* **Work to do**:
Go through the material and write it all out exactly, minus the pictures.

* **Dataset excerpt**:
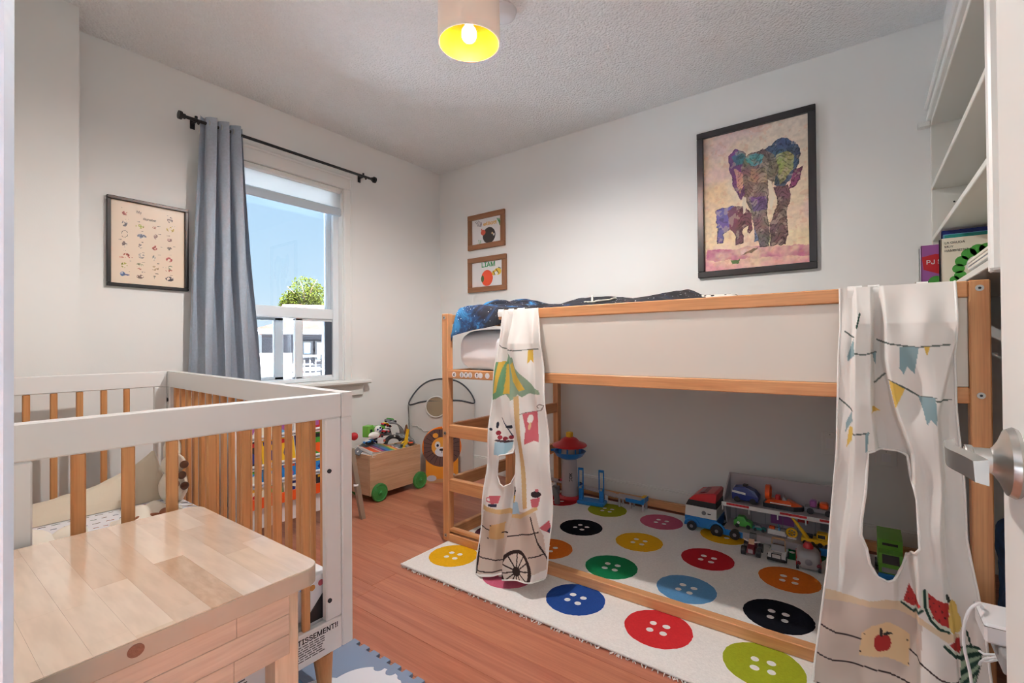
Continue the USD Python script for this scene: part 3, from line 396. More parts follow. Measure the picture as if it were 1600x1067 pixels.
# ---------------------------------------------------------------- loft bed
BL, BD = 2.0, 1.114
bed = thing('loft_bed', 'pine reversible loft bed with white panels and a ladder of flat rungs', 'bed', (BD/2, BL/2, .0125))
for (x, y, w_) in ((0, .007, .042), (0, BL-.041, .041), (BD-.04, .007, .042), (BD-.04, BL-.041, .041)):
    part(bed, 'post', box(x, x+.04, y, y+w_, .0125, 1.161, .003), 'pine_z')
part(bed, 'post', box(.004, .038, 1.56, 1.60, .055, 1.118, .003), 'pine_z')
E3 = .0005
part(bed, 'rail', box(0, .026, .049+E3, 1.632, 1.117, 1.160, .003), 'pine_y')
part(bed, 'rail', box(0, .03, .049+E3, BL-.041-E3, .834, .877, .003), 'pine_y')
part(bed, 'rail', box(0, .04, .049+E3, BL-.041-E3, .0125, .0535, .003), 'pine_y')
for z0, z1 in ((.0125, .056), (.83, .875), (1.117, 1.16)):
    part(bed, 'rail', box(BD-.034, BD-.004, .049+E3, BL-.041-E3, z0, z1, .003), 'pine_y')
for z0, z1 in ((.062, .078), (.264, .326), (.538, .599)):
    part(bed, 'rung', box(.004, .034, 1.60+E3, BL-.041-E3, max(z0, .0545), z1, .003), 'pine_y')
for z0, z1 in ((.0125, .07), (.262, .326), (.536, .6), (.832, .876), (1.112, 1.158)):
    part(bed, 'end_rail', box(.04+E3, BD-.04-E3, BL-.034, BL-.008, z0, z1, .003), 'pine_x')
for z0, z1 in ((.0125, .07), (.832, .876), (1.112, 1.158)):
    part(bed, 'end_rail', box(.04+E3, BD-.04-E3, .015, .04, z0, z1, .003), 'pine_x')
part(bed, 'panel', box(.009, .019, .05, 1.558, .8775, 1.1165, .001), 'bed_white', label='white front panel')
part(bed, 'panel', box(.05, BD-.05, .041, .049, .88, 1.11, .001), 'bed_white')
part(bed, 'base_board', box(.04, BD-.04, .05, BL-.045, .842, .868, .001), 'bed_white')
for (y, z) in ((.028, 1.139), (.028, .857), (.028, .034), (BL-.02, 1.14), (BL-.02, .555), (BL-.02, .04)):
    s_ = part(bed, 'bolt', cyl((.0005, y, z), (-.003, y, z), .0085, 16), 'zinc', label='round metal bolt head', smooth=40)
    part(s_, 'socket_hole', cyl((-.0029, y, z), (-.0034, y, z), .0035, 6), 'dark_hole')
for z in (1.14, .58):
    part(bed, 'bolt', cyl((.02, BL-.0005, z), (.02, BL+.012, z), .008, 16), 'plastic_white', smooth=40)
for k, ch in enumerate('d)Yjf'):
    y = 1.915-[0, .052, .08, .107, .15][k]
    st = part(bed, 'letter_sticker', on_x(extr(Point(0, 0).buffer(.0135, 10), .0008), -.0002), 'plastic_white', label='round white letter sticker')
    OFFS = LOC[bed]
    v, f = place(on_x(extr(Point(y, .8545).buffer(.0135, 10), .0008), -.0002), OFFS)
    UsdGeom.Mesh(stage.GetPrimAtPath(st)).GetPointsAttr().Set(Vt.Vec3fArray.FromNumpy(v.astype(np.float32)))
    t = rod_text(ch, .015, .0006, True); t = (t[0]*[-1, 1, 1], t[1][:, ::-1]); t = (t[0]+[y-(t[0][:, 0].min()+t[0][:, 0].max())/2, .8475, 0], t[1])
    part(st, 'letter', on_x(t, -.001), 'ink')
part(bed, 'letter_sticker', on_x(extr(Point(1.742, .8545).buffer(.0135, 10), .0008), -.0002), 'plastic_white')
part(bed, 'letter_sticker', on_x(extr(Point(1.70, .8545).buffer(.0135, 10), .0008), -.0002), 'plastic_white')

# mattress in its white sheet
def pillow_box(x0, x1, y0, y1, z0, z1, r, n=9, wob=0.0, seed=0):
    """a soft box: rounded corners, slightly wavy"""
    m = trimesh.creation.box([1, 1, 1]);
    for _ in range(n and 5): m = m.subdivide()
    v = np.array(m.vertices)*2; hx, hy, hz = (x1-x0)/2, (y1-y0)/2, (z1-z0)/2
    p = v*[hx, hy, hz]; inner = np.clip(p, [-hx+r, -hy+r, -hz+r], [hx-r, hy-r, hz-r]); d = p-inner
    L = np.linalg.norm(d, axis=1, keepdims=True); p = np.where(L > 1e-9, inner+d/np.maximum(L, 1e-9)*np.minimum(L, r), p)
    if wob:
        nrm = np.where(L > 1e-9, d/np.maximum(L, 1e-9), 0)
        p = p+nrm*((meshkit.fbm(p*9+seed, 3, seed)-.5)*wob)[:, None]
    return (p+[(x0+x1)/2, (y0+y1)/2, (z0+z1)/2], np.array(m.faces))
single('mattress', pillow_box(.045, BD-.045, .055, BL-.05, .8705, 1.075, .075, wob=.018, seed=3), 'sheet_white', 'white sheeted mattress up on the loft bed', 'mattress', smooth=True)

# galaxy duvet heaped on the mattress, hanging a little over the front at the ladder
Yp = np.array([.30, .34, .44, .57, .80, .85, .92, 1.05, 1.16, 1.24, 1.39, 1.48, 1.60, 1.75, 1.88, 1.94, 1.975])
Zp = np.array([1.10, 1.180, 1.192, 1.178, 1.165, 1.20, 1.242, 1.232, 1.222, 1.24, 1.242, 1.21, 1.206, 1.216, 1.246, 1.240, 1.20])
ny, nx = 190, 90
ys = np.linspace(.30, 1.955, ny); t = np.linspace(0, 1, nx)
P = np.zeros((ny, nx, 3))
top = np.interp(ys, Yp, Zp)
hang = np.interp(ys, [.3, 1.62, 1.68, 1.80, 1.955], [1.105, 1.105, 1.088, 1.075, 1.045])
for j, tt in enumerate(t):
    if tt < .78:
        u = tt/.78; x = .98-u*(.98-.10)
        env = np.sin(np.pi*min(1, max(0, (u*.96+.06))))**.32 if u < .9 else np.sin(np.pi*.924)**.32
        z = 1.088+(top-1.088)*env
    else:
        u = (tt-.78)/.22; x = .10-.062*np.sin(u*np.pi/2); z = None
        z0 = 1.088+(top-1.088)*np.sin(np.pi*.924)**.32
        z = z0+(hang-z0)*(1-np.cos(u*np.pi/2))
        x = np.where(ys > 1.66, x-.012*u, x)
    P[:, j, 0] = x; P[:, j, 1] = ys; P[:, j, 2] = z
q = np.stack([P[..., 0]*3, P[..., 1]*4.2, P[..., 2]*2], -1)
endw = np.clip((P[..., 1]-1.45)/.3, 0, 1)
wr = (meshkit.fbm(q*1.2, 3, 5)-.5)*.035 + (np.abs(meshkit.noise(q*2.0, 8)-.5))*(.015+.05*endw) + (np.abs(meshkit.noise(q*5.0+3, 6)-.5))*.022*endw
flat_ = np.clip((P[..., 2]-1.085)/.06, 0, 1)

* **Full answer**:
Continue the USD Python script for this scene: part 3, from line 396. More parts follow. Measure the picture as if it were 1600x1067 pixels.
# ---------------------------------------------------------------- loft bed
BL, BD = 2.0, 1.114
bed = thing('loft_bed', 'pine reversible loft bed with white panels and a ladder of flat rungs', 'bed', (BD/2, BL/2, .0125))
for (x, y, w_) in ((0, .007, .042), (0, BL-.041, .041), (BD-.04, .007, .042), (BD-.04, BL-.041, .041)):
    part(bed, 'post', box(x, x+.04, y, y+w_, .0125, 1.161, .003), 'pine_z')
part(bed, 'post', box(.004, .038, 1.56, 1.60, .055, 1.118, .003), 'pine_z')
E3 = .0005
part(bed, 'rail', box(0, .026, .049+E3, 1.632, 1.117, 1.160, .003), 'pine_y')
part(bed, 'rail', box(0, .03, .049+E3, BL-.041-E3, .834, .877, .003), 'pine_y')
part(bed, 'rail', box(0, .04, .049+E3, BL-.041-E3, .0125, .0535, .003), 'pine_y')
for z0, z1 in ((.0125, .056), (.83, .875), (1.117, 1.16)):
    part(bed, 'rail', box(BD-.034, BD-.004, .049+E3, BL-.041-E3, z0, z1, .003), 'pine_y')
for z0, z1 in ((.062, .078), (.264, .326), (.538, .599)):
    part(bed, 'rung', box(.004, .034, 1.60+E3, BL-.041-E3, max(z0, .0545), z1, .003), 'pine_y')
for z0, z1 in ((.0125, .07), (.262, .326), (.536, .6), (.832, .876), (1.112, 1.158)):
    part(bed, 'end_rail', box(.04+E3, BD-.04-E3, BL-.034, BL-.008, z0, z1, .003), 'pine_x')
for z0, z1 in ((.0125, .07), (.832, .876), (1.112, 1.158)):
    part(bed, 'end_rail', box(.04+E3, BD-.04-E3, .015, .04, z0, z1, .003), 'pine_x')
part(bed, 'panel', box(.009, .019, .05, 1.558, .8775, 1.1165, .001), 'bed_white', label='white front panel')
part(bed, 'panel', box(.05, BD-.05, .041, .049, .88, 1.11, .001), 'bed_white')
part(bed, 'base_board', box(.04, BD-.04, .05, BL-.045, .842, .868, .001), 'bed_white')
for (y, z) in ((.028, 1.139), (.028, .857), (.028, .034), (BL-.02, 1.14), (BL-.02, .555), (BL-.02, .04)):
    s_ = part(bed, 'bolt', cyl((.0005, y, z), (-.003, y, z), .0085, 16), 'zinc', label='round metal bolt head', smooth=40)
    part(s_, 'socket_hole', cyl((-.0029, y, z), (-.0034, y, z), .0035, 6), 'dark_hole')
for z in (1.14, .58):
    part(bed, 'bolt', cyl((.02, BL-.0005, z), (.02, BL+.012, z), .008, 16), 'plastic_white', smooth=40)
for k, ch in enumerate('d)Yjf'):
    y = 1.915-[0, .052, .08, .107, .15][k]
    st = part(bed, 'letter_sticker', on_x(extr(Point(0, 0).buffer(.0135, 10), .0008), -.0002), 'plastic_white', label='round white letter sticker')
    OFFS = LOC[bed]
    v, f = place(on_x(extr(Point(y, .8545).buffer(.0135, 10), .0008), -.0002), OFFS)
    UsdGeom.Mesh(stage.GetPrimAtPath(st)).GetPointsAttr().Set(Vt.Vec3fArray.FromNumpy(v.astype(np.float32)))
    t = rod_text(ch, .015, .0006, True); t = (t[0]*[-1, 1, 1], t[1][:, ::-1]); t = (t[0]+[y-(t[0][:, 0].min()+t[0][:, 0].max())/2, .8475, 0], t[1])
    part(st, 'letter', on_x(t, -.001), 'ink')
part(bed, 'letter_sticker', on_x(extr(Point(1.742, .8545).buffer(.0135, 10), .0008), -.0002), 'plastic_white')
part(bed, 'letter_sticker', on_x(extr(Point(1.70, .8545).buffer(.0135, 10), .0008), -.0002), 'plastic_white')

# mattress in its white sheet
def pillow_box(x0, x1, y0, y1, z0, z1, r, n=9, wob=0.0, seed=0):
    """a soft box: rounded corners, slightly wavy"""
    m = trimesh.creation.box([1, 1, 1]);
    for _ in range(n and 5): m = m.subdivide()
    v = np.array(m.vertices)*2; hx, hy, hz = (x1-x0)/2, (y1-y0)/2, (z1-z0)/2
    p = v*[hx, hy, hz]; inner = np.clip(p, [-hx+r, -hy+r, -hz+r], [hx-r, hy-r, hz-r]); d = p-inner
    L = np.linalg.norm(d, axis=1, keepdims=True); p = np.where(L > 1e-9, inner+d/np.maximum(L, 1e-9)*np.minimum(L, r), p)
    if wob:
        nrm = np.where(L > 1e-9, d/np.maximum(L, 1e-9), 0)
        p = p+nrm*((meshkit.fbm(p*9+seed, 3, seed)-.5)*wob)[:, None]
    return (p+[(x0+x1)/2, (y0+y1)/2, (z0+z1)/2], np.array(m.faces))
single('mattress', pillow_box(.045, BD-.045, .055, BL-.05, .8705, 1.075, .075, wob=.018, seed=3), 'sheet_white', 'white sheeted mattress up on the loft bed', 'mattress', smooth=True)

# galaxy duvet heaped on the mattress, hanging a little over the front at the ladder
Yp = np.array([.30, .34, .44, .57, .80, .85, .92, 1.05, 1.16, 1.24, 1.39, 1.48, 1.60, 1.75, 1.88, 1.94, 1.975])
Zp = np.array([1.10, 1.180, 1.192, 1.178, 1.165, 1.20, 1.242, 1.232, 1.222, 1.24, 1.242, 1.21, 1.206, 1.216, 1.246, 1.240, 1.20])
ny, nx = 190, 90
ys = np.linspace(.30, 1.955, ny); t = np.linspace(0, 1, nx)
P = np.zeros((ny, nx, 3))
top = np.interp(ys, Yp, Zp)
hang = np.interp(ys, [.3, 1.62, 1.68, 1.80, 1.955], [1.105, 1.105, 1.088, 1.075, 1.045])
for j, tt in enumerate(t):
    if tt < .78:
        u = tt/.78; x = .98-u*(.98-.10)
        env = np.sin(np.pi*min(1, max(0, (u*.96+.06))))**.32 if u < .9 else np.sin(np.pi*.924)**.32
        z = 1.088+(top-1.088)*env
    else:
        u = (tt-.78)/.22; x = .10-.062*np.sin(u*np.pi/2); z = None
        z0 = 1.088+(top-1.088)*np.sin(np.pi*.924)**.32
        z = z0+(hang-z0)*(1-np.cos(u*np.pi/2))
        x = np.where(ys > 1.66, x-.012*u, x)
    P[:, j, 0] = x; P[:, j, 1] = ys; P[:, j, 2] = z
q = np.stack([P[..., 0]*3, P[..., 1]*4.2, P[..., 2]*2], -1)
endw = np.clip((P[..., 1]-1.45)/.3, 0, 1)
wr = (meshkit.fbm(q*1.2, 3, 5)-.5)*.035 + (np.abs(meshkit.noise(q*2.0, 8)-.5))*(.015+.05*endw) + (np.abs(meshkit.noise(q*5.0+3, 6)-.5))*.022*endw
flat_ = np.clip((P[..., 2]-1.085)/.06, 0, 1)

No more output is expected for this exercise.